- Written task:
Every line below that contains "part" is to be copied.

- Collected material:

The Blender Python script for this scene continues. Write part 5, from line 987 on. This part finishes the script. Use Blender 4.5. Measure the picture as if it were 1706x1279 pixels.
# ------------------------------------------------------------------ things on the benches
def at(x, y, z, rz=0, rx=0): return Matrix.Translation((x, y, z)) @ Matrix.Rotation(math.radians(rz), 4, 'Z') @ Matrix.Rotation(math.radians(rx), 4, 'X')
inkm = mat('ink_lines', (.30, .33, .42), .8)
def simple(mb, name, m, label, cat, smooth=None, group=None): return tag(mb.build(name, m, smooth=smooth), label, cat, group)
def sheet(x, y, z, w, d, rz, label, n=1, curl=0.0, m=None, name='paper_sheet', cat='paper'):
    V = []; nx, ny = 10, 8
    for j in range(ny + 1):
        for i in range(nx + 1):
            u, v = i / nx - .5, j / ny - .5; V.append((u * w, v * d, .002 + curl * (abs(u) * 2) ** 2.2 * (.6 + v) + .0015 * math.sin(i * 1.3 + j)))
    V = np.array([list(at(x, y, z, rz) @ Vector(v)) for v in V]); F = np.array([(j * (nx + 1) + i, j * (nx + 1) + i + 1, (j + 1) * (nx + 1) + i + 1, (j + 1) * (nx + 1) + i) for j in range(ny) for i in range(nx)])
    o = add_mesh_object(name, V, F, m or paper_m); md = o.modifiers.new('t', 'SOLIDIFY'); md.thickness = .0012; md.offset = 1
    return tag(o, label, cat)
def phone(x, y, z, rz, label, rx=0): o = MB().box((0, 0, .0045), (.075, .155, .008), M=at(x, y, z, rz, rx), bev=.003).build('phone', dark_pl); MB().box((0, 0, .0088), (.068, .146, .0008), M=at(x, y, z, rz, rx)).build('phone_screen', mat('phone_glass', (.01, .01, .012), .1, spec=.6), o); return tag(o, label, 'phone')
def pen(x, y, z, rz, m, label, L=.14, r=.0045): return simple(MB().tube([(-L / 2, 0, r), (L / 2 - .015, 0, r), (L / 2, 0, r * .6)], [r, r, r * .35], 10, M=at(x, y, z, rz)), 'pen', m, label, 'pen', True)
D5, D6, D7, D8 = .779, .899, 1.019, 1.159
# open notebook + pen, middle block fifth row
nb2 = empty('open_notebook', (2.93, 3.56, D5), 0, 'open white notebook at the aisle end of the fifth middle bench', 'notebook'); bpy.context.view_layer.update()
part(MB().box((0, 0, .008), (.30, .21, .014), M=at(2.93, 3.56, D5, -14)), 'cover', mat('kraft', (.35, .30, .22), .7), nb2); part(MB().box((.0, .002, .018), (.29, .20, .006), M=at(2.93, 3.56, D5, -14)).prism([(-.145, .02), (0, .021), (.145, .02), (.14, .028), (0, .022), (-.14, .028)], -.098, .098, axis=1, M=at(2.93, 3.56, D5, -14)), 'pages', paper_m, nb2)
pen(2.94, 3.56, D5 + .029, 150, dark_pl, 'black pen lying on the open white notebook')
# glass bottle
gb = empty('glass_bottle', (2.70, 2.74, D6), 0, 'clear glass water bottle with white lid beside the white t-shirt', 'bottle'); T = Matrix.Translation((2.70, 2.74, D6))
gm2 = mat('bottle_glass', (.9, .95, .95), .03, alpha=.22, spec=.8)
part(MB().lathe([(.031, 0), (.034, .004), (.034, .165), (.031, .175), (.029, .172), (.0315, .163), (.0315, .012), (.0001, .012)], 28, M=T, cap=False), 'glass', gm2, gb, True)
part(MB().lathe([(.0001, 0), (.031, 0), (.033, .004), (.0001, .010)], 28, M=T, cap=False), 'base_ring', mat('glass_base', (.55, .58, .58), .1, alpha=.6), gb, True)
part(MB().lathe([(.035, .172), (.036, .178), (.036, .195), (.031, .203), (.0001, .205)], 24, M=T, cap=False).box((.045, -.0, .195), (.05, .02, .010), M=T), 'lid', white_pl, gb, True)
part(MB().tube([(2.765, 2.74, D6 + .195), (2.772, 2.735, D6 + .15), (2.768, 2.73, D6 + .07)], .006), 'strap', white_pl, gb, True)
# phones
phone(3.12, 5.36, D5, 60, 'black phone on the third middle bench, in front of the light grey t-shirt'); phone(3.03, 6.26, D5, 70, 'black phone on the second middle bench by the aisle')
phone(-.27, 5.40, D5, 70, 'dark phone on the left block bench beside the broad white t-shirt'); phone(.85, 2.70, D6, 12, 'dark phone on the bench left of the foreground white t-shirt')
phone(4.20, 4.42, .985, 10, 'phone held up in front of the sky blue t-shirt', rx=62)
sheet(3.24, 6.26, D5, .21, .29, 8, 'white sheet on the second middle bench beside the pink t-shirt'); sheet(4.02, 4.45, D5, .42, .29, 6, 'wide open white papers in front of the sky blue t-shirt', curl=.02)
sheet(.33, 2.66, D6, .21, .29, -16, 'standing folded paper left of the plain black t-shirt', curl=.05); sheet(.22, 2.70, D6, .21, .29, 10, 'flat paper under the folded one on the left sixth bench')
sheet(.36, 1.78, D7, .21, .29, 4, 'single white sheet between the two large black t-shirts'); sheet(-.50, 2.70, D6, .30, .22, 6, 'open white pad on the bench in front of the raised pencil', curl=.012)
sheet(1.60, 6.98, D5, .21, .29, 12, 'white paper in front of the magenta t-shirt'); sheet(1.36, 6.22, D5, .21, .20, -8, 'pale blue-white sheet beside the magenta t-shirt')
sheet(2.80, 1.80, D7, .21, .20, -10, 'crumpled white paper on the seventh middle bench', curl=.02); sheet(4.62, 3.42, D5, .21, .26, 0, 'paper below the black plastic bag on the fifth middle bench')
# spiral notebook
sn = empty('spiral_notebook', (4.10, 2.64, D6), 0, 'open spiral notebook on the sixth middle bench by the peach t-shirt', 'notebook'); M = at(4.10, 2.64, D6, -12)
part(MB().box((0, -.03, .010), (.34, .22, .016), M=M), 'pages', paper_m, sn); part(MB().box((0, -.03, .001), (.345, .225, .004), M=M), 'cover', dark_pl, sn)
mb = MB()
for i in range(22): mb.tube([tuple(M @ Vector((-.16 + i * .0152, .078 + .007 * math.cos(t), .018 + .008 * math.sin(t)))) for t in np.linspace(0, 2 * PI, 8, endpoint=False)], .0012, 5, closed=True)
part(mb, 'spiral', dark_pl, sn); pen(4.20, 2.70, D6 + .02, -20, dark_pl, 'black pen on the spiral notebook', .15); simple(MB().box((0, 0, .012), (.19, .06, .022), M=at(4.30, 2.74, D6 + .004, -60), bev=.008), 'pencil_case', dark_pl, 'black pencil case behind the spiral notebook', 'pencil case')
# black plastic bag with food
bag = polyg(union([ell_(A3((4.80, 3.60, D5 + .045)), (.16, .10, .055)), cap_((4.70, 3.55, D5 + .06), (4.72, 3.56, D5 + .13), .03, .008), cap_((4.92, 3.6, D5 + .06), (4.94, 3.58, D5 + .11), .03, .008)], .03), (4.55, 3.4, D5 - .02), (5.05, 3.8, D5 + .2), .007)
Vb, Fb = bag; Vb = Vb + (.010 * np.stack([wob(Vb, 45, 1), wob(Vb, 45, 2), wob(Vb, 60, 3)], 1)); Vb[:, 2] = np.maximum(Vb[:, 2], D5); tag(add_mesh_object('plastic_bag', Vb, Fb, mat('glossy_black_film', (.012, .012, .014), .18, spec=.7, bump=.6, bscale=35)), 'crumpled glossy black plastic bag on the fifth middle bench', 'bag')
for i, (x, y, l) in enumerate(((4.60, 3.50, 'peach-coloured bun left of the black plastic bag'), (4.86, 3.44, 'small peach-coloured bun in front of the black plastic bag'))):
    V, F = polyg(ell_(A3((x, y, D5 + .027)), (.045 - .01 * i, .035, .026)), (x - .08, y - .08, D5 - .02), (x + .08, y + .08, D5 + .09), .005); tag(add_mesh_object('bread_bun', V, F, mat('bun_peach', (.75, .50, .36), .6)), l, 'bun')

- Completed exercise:
The Blender Python script for this scene continues. Write part 5, from line 987 on. This part finishes the script. Use Blender 4.5. Measure the picture as if it were 1706x1279 pixels.
part(MB().box((0, 0, .008), (.30, .21, .014), M=at(2.93, 3.56, D5, -14)), 'cover', mat('kraft', (.35, .30, .22), .7), nb2); part(MB().box((.0, .002, .018), (.29, .20, .006), M=at(2.93, 3.56, D5, -14)).prism([(-.145, .02), (0, .021), (.145, .02), (.14, .028), (0, .022), (-.14, .028)], -.098, .098, axis=1, M=at(2.93, 3.56, D5, -14)), 'pages', paper_m, nb2)
part(MB().lathe([(.031, 0), (.034, .004), (.034, .165), (.031, .175), (.029, .172), (.0315, .163), (.0315, .012), (.0001, .012)], 28, M=T, cap=False), 'glass', gm2, gb, True)
part(MB().lathe([(.0001, 0), (.031, 0), (.033, .004), (.0001, .010)], 28, M=T, cap=False), 'base_ring', mat('glass_base', (.55, .58, .58), .1, alpha=.6), gb, True)
part(MB().lathe([(.035, .172), (.036, .178), (.036, .195), (.031, .203), (.0001, .205)], 24, M=T, cap=False).box((.045, -.0, .195), (.05, .02, .010), M=T), 'lid', white_pl, gb, True)
part(MB().tube([(2.765, 2.74, D6 + .195), (2.772, 2.735, D6 + .15), (2.768, 2.73, D6 + .07)], .006), 'strap', white_pl, gb, True)
part(MB().box((0, -.03, .010), (.34, .22, .016), M=M), 'pages', paper_m, sn); part(MB().box((0, -.03, .001), (.345, .225, .004), M=M), 'cover', dark_pl, sn)
part(mb, 'spiral', dark_pl, sn); pen(4.20, 2.70, D6 + .02, -20, dark_pl, 'black pen on the spiral notebook', .15); simple(MB().box((0, 0, .012), (.19, .06, .022), M=at(4.30, 2.74, D6 + .004, -60), bev=.008), 'pencil_case', dark_pl, 'black pencil case behind the spiral notebook', 'pencil case')